── Data shown

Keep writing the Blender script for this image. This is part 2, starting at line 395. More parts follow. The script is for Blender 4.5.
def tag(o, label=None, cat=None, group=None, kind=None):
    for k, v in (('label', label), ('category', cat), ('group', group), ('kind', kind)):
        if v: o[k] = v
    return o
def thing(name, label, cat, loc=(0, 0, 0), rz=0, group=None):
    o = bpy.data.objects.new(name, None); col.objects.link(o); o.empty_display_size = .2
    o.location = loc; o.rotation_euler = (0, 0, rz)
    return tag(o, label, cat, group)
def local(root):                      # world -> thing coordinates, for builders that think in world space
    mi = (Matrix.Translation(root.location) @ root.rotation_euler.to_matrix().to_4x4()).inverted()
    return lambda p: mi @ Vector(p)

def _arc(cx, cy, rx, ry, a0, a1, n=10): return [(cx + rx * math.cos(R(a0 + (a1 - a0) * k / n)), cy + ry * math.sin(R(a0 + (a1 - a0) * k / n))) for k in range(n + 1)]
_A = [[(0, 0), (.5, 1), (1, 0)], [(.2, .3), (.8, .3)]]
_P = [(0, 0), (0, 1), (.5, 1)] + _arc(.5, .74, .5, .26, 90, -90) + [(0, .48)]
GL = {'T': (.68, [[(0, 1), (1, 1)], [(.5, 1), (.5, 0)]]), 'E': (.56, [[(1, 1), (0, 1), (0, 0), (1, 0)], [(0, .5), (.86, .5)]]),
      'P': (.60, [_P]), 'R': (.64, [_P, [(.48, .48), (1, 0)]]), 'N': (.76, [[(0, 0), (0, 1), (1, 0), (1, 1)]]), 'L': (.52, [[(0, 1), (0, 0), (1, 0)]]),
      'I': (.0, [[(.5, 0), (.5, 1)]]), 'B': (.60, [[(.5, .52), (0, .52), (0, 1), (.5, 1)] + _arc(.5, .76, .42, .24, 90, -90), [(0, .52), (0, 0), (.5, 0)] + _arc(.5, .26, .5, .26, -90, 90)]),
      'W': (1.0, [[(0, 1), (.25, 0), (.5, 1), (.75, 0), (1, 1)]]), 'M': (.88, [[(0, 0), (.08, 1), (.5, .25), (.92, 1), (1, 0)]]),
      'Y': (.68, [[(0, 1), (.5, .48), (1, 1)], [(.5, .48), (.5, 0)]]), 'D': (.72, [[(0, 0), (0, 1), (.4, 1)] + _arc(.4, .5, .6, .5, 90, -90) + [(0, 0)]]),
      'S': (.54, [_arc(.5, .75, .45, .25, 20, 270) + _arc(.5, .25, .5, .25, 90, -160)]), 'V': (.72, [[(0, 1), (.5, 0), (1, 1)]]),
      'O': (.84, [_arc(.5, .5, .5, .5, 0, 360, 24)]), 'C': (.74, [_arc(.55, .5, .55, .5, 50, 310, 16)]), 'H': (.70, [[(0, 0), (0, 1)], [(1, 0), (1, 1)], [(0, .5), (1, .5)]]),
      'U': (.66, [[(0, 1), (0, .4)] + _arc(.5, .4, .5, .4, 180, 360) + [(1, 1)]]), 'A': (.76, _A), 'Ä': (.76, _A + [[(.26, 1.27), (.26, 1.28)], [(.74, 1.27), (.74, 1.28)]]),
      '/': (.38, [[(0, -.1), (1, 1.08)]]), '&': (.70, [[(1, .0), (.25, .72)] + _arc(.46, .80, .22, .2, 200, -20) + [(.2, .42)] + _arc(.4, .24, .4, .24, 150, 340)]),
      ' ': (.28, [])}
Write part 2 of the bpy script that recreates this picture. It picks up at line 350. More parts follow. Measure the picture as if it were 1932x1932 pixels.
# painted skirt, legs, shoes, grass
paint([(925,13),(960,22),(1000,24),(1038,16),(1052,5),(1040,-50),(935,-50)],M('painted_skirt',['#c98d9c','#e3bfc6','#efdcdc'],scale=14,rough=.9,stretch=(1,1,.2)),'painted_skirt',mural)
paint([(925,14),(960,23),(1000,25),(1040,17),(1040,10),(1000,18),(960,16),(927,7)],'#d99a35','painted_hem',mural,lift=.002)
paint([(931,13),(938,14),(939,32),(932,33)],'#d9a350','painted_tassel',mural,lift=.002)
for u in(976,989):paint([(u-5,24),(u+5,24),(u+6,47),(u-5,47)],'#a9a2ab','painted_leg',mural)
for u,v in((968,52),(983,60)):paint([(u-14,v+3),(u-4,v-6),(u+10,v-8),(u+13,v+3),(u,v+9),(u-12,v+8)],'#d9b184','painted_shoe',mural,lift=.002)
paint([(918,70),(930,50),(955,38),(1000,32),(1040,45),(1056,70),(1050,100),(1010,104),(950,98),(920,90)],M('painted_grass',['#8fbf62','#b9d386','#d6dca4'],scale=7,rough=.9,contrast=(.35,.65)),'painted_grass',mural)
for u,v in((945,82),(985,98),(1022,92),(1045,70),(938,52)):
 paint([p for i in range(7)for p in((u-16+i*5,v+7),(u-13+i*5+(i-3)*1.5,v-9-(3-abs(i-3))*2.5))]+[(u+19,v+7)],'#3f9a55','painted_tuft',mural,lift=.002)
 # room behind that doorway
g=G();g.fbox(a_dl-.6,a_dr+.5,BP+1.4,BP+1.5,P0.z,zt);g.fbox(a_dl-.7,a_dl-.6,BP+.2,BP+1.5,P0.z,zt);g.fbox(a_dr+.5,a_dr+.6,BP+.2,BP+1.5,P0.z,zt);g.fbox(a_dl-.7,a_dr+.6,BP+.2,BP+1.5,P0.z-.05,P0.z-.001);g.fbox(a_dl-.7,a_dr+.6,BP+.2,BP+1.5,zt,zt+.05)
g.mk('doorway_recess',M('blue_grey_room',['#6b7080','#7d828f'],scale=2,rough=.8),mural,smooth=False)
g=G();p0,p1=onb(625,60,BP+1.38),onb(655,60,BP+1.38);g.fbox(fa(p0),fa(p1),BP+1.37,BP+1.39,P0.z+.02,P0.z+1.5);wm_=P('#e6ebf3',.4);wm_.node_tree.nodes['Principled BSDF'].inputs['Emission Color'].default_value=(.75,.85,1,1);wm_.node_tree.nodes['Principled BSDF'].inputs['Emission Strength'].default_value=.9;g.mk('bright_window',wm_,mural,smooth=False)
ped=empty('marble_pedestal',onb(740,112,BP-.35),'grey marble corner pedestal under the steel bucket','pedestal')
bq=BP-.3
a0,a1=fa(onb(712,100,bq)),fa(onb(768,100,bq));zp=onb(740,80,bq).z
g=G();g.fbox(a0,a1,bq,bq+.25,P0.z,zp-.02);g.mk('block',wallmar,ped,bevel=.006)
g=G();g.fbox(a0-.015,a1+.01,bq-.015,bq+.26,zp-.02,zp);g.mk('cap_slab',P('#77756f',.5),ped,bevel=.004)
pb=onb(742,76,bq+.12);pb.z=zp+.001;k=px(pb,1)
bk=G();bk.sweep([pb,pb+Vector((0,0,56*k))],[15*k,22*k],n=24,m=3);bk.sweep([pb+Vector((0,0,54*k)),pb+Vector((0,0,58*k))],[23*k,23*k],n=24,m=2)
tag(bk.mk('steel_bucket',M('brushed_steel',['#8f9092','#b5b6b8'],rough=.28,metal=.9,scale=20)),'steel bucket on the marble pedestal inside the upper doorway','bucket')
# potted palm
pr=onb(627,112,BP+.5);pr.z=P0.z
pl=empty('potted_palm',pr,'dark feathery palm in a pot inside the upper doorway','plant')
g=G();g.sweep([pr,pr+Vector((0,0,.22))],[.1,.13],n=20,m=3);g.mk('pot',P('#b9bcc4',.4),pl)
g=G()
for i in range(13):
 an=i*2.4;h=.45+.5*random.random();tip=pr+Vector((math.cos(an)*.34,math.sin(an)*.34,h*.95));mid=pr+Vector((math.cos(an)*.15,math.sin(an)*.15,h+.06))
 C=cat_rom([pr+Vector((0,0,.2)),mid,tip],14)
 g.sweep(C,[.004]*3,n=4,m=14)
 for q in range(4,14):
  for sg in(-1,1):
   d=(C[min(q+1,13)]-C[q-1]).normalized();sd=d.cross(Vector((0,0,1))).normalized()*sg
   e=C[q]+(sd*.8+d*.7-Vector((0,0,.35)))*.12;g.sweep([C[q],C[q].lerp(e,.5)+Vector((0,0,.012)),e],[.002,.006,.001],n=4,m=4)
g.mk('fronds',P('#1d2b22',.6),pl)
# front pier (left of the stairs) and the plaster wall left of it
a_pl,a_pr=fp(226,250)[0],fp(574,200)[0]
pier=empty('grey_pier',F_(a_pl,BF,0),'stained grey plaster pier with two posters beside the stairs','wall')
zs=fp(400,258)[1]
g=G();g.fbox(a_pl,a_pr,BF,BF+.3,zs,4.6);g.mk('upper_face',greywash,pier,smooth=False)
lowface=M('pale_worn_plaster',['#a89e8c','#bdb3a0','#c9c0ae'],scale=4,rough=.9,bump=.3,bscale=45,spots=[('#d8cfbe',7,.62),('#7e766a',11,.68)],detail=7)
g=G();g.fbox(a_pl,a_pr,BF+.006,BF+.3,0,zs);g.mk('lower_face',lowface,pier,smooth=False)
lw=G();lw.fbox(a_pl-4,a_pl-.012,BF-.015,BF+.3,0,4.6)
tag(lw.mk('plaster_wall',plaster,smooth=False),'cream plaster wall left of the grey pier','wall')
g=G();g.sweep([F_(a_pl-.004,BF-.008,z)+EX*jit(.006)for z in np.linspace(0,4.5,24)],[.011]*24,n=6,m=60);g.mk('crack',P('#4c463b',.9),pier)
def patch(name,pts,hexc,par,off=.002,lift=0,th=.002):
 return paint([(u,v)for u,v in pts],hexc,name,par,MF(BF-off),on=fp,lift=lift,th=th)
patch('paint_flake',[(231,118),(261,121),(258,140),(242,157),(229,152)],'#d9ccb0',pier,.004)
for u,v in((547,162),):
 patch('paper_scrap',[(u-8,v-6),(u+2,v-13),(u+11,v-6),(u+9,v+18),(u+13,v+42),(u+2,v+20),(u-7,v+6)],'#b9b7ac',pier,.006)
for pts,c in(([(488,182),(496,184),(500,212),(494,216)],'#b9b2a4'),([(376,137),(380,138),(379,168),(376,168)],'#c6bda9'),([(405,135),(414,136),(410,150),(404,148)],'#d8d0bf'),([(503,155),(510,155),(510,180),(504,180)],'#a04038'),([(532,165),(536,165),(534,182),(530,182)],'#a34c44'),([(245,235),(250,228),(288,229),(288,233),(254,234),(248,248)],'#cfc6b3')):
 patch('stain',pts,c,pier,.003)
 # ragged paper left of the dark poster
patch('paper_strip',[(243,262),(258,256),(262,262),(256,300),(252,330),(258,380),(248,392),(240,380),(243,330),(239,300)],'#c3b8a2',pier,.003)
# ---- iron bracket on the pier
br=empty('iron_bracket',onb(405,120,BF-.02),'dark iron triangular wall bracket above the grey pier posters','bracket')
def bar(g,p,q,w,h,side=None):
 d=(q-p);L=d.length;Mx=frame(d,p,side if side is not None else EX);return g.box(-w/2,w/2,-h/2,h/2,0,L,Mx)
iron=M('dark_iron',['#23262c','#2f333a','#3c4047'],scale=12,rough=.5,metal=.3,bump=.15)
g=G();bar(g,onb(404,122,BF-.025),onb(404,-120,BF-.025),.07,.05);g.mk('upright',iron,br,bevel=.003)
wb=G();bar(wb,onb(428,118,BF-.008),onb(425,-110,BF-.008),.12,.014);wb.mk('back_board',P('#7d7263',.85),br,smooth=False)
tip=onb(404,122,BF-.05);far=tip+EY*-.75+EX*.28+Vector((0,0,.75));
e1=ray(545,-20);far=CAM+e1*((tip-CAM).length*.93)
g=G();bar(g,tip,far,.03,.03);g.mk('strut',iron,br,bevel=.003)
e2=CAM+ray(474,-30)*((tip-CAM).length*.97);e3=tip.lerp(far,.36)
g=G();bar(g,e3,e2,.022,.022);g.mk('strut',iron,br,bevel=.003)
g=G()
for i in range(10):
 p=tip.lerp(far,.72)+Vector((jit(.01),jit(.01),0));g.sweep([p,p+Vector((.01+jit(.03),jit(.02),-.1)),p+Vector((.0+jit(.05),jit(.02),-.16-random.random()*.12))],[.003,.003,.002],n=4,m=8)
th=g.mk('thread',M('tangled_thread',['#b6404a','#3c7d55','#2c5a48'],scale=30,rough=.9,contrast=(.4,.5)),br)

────

The required output is the exact run of lines from the beginning of the listing above to the line that contains "return lambda p: mi @ Vector(p)", inclusive of both.

Keep writing the Blender script for this image. This is part 2, starting at line 395. More parts follow. The script is for Blender 4.5.
def tag(o, label=None, cat=None, group=None, kind=None):
    for k, v in (('label', label), ('category', cat), ('group', group), ('kind', kind)):
        if v: o[k] = v
    return o
def thing(name, label, cat, loc=(0, 0, 0), rz=0, group=None):
    o = bpy.data.objects.new(name, None); col.objects.link(o); o.empty_display_size = .2
    o.location = loc; o.rotation_euler = (0, 0, rz)
    return tag(o, label, cat, group)
def local(root):                      # world -> thing coordinates, for builders that think in world space
    mi = (Matrix.Translation(root.location) @ root.rotation_euler.to_matrix().to_4x4()).inverted()
    return lambda p: mi @ Vector(p)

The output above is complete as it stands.